When Does the Oxidation Resistance of Pure Titanium Decrease?
Elevated temperatures beyond the critical threshold
Pure titanium exhibits good oxidation resistance at temperatures below 400°C, as the surface TiO₂ film remains dense and adherent, effectively blocking further oxygen infiltration. However, when the temperature exceeds 400°C, the oxidation behavior of pure titanium changes drastically:
At 400–600°C: The TiO₂ film begins to grow rapidly in thickness, and its structure transforms from a dense, protective rutile phase to a more porous anatase or brookite phase in localized areas. Meanwhile, a small amount of interstitial oxygen atoms diffuse into the titanium matrix, forming a brittle oxygen-enriched layer beneath the oxide film, which weakens the metal's structural integrity while reducing the film's barrier effect.
Above 600°C: The oxidation process enters a "parabolic-to-linear" transition stage. The TiO₂ film loses its protective properties entirely due to severe cracking and spalling caused by thermal stress (arising from mismatches in thermal expansion coefficients between the oxide film and the titanium substrate).
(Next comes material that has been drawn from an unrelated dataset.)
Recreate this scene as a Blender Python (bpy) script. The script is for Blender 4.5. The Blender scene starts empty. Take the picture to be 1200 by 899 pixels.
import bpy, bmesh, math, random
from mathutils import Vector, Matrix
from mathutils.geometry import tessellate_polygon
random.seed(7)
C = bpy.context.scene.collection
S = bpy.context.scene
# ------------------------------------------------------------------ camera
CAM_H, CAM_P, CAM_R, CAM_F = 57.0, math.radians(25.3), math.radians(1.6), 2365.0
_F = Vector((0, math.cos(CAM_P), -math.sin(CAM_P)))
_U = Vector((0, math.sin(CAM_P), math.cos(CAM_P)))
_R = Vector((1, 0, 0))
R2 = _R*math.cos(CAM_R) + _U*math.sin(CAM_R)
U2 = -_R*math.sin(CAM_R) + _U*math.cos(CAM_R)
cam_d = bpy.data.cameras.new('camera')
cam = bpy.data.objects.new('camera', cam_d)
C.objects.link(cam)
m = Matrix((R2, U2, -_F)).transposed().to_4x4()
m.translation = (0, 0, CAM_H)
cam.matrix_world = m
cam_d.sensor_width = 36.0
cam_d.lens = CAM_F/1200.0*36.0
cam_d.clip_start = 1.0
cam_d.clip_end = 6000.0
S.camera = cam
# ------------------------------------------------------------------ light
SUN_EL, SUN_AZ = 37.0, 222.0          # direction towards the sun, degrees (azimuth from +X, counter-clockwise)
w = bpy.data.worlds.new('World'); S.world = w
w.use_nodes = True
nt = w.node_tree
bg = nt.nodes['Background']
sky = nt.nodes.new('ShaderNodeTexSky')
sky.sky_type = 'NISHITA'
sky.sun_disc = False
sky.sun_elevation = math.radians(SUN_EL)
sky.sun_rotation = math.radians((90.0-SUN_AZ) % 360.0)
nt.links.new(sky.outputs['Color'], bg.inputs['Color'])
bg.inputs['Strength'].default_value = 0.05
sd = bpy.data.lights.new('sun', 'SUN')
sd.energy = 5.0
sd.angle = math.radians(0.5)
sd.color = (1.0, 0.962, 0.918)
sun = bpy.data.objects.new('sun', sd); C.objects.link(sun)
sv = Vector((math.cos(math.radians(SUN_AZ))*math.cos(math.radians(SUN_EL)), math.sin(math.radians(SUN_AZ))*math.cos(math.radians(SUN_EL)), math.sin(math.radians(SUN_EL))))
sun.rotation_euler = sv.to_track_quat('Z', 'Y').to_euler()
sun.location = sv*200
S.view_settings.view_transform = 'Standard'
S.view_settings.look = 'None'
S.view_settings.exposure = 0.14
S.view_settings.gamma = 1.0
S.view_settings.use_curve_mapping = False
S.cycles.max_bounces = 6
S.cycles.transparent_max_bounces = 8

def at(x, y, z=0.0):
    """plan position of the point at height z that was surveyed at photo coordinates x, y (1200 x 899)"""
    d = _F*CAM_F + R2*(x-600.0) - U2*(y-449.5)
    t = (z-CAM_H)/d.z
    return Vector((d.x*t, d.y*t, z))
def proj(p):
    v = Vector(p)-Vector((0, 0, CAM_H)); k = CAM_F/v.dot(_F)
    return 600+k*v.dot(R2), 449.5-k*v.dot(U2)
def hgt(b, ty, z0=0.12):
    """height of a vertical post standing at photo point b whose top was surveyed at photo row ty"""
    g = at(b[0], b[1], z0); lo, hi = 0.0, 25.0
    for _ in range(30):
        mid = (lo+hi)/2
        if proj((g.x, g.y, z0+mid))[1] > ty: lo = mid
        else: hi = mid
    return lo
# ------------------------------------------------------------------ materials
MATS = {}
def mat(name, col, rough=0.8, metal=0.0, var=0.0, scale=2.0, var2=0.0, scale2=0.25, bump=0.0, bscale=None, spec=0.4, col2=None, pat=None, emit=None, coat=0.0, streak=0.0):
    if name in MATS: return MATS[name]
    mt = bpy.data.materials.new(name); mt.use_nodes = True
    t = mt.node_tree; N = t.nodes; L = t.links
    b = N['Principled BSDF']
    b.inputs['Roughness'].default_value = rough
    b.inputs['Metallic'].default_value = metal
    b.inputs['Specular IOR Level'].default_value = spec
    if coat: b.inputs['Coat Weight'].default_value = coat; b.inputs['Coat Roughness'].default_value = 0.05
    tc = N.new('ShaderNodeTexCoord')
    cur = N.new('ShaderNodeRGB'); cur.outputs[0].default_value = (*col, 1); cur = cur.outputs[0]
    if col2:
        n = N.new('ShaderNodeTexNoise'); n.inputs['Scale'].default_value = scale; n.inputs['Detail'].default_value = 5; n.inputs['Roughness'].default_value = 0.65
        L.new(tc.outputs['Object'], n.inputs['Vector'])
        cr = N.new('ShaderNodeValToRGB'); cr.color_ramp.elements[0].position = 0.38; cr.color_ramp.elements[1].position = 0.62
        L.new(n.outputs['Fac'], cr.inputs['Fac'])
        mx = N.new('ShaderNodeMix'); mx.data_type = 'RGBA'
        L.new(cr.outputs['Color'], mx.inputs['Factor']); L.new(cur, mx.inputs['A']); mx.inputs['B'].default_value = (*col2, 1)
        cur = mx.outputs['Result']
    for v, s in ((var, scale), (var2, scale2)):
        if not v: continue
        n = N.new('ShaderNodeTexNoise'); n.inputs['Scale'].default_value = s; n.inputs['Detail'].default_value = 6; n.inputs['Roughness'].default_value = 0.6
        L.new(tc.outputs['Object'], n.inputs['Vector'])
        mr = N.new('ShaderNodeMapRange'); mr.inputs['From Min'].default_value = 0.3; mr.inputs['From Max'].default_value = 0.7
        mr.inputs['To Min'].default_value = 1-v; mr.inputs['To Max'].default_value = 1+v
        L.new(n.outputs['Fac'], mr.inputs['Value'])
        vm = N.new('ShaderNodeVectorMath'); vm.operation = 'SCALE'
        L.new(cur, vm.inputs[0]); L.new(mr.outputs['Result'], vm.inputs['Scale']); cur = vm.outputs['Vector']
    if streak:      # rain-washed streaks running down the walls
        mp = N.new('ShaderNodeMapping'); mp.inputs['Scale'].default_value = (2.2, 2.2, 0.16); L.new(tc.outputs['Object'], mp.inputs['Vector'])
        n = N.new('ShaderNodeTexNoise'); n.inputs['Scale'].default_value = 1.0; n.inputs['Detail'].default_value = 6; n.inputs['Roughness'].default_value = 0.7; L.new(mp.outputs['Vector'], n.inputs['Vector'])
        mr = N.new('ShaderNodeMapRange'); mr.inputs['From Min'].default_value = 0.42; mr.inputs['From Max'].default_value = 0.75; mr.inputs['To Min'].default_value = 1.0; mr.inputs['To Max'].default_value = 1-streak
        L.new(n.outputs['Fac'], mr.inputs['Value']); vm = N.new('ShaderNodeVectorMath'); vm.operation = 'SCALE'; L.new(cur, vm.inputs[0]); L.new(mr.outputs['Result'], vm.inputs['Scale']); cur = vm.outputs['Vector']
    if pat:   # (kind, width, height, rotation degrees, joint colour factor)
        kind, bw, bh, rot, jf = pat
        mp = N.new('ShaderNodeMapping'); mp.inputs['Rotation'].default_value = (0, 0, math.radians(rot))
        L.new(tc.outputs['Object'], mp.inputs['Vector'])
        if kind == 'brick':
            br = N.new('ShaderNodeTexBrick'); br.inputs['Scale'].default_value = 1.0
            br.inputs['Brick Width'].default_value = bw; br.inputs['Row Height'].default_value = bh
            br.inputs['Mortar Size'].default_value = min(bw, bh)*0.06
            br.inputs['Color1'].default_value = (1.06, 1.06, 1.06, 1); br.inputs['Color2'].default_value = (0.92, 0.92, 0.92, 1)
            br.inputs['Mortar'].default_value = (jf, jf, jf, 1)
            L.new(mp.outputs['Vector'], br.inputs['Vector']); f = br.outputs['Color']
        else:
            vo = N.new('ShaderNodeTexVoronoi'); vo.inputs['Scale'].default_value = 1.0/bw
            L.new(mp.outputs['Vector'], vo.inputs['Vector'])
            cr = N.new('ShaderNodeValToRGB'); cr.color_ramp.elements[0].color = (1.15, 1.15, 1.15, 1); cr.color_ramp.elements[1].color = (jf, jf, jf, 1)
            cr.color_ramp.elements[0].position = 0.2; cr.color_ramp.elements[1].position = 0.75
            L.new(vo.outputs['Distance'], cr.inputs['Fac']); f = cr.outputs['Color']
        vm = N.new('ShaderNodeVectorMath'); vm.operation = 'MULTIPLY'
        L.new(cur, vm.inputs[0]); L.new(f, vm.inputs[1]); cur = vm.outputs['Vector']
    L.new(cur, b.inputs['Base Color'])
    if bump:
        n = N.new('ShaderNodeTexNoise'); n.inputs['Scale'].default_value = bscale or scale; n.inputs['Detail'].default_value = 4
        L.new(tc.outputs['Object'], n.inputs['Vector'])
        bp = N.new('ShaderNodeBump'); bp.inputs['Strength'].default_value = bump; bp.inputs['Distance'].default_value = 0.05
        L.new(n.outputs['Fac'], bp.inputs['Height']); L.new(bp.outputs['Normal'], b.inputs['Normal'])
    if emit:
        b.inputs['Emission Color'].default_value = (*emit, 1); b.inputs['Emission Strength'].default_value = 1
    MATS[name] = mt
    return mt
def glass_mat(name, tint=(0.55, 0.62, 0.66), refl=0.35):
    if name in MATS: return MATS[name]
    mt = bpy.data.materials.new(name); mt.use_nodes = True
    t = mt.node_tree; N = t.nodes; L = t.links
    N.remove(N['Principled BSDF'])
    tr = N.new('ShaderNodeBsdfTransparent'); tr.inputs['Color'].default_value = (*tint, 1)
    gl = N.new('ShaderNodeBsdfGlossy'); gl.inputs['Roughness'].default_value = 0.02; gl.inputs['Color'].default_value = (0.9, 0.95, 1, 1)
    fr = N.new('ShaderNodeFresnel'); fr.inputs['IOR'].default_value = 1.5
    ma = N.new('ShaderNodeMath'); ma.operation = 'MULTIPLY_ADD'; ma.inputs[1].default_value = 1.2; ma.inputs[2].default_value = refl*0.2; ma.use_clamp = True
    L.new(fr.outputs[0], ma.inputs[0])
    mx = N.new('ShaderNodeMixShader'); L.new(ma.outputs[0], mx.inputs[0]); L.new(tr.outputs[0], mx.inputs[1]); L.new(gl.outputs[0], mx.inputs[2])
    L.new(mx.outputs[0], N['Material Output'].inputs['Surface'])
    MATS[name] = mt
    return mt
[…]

Oxygen penetrates into the matrix at an accelerated rate, and the formation of low-adhesion oxide layers (such as Ti₂O₃ and TiO in the sub-surface zone) leads to catastrophic oxidation of pure titanium, with the oxidation rate increasing exponentially with temperature.
High-temperature environments with specific corrosive gas impurities
Even if the temperature is within the nominal "safe range" (below 400°C), the presence of certain corrosive gas impurities will drastically degrade pure titanium's oxidation resistance:
Chlorine-containing gases (e.g., Cl₂, HCl vapor): Chloride ions can penetrate the TiO₂ film through microcracks or grain boundaries, reacting with titanium to form volatile titanium chlorides (e.g., TiCl₄). This "active corrosion" mechanism destroys the continuity of the passive film and prevents its self-healing, leading to localized pitting or uniform corrosion even at moderate temperatures.
Sulfur-containing gases (e.g., SO₂, H₂S): At temperatures above 300°C, sulfur atoms can diffuse into the titanium matrix, forming brittle titanium sulfides (e.g., TiS, TiS₂) at grain boundaries. These sulfides not only reduce the metal's ductility but also disrupt the integrity of the TiO₂ film, making it more susceptible to oxygen attack and accelerating oxidation.




Nitrogen-rich atmospheres at high temperatures: Above 500°C, nitrogen reacts with titanium to form hard and brittle titanium nitride (TiN) on the surface and within the matrix. While TiN has some oxidation resistance, its formation causes internal stress in the oxide film, leading to cracking and creating channels for oxygen to further infiltrate the underlying metal.
Cyclic thermal loading conditions
Repeated heating and cooling cycles (e.g., in industrial furnaces or aerospace engine components that undergo frequent start-stop operations) severely compromise pure titanium's oxidation resistance:
Thermal expansion and contraction of the TiO₂ film and titanium substrate cause cyclic stress, leading to the formation of microcracks and delamination in the oxide layer.
Each thermal cycle exposes fresh titanium metal to the oxidizing atmosphere before the film can fully self-heal, resulting in cumulative oxidation damage and a gradual reduction in the film's protective capacity over time.
Presence of molten salts or low-melting-point metal contaminants
In environments containing molten salts (e.g., NaCl, Na₂SO₄ in high-temperature industrial processes) or low-melting-point metals (e.g., aluminum, magnesium, lead), pure titanium's oxidation resistance is significantly impaired:
Molten salts can act as electrolytes, inducing electrochemical corrosion that breaks down the TiO₂ film, while also facilitating the formation of low-melting-point titanium compounds that accelerate film failure.
Low-melting-point metals can diffuse into the titanium matrix at high temperatures, forming eutectic alloys and causing intergranular embrittlement, which weakens the structural stability of the metal and makes the oxide film more prone to cracking during oxidation.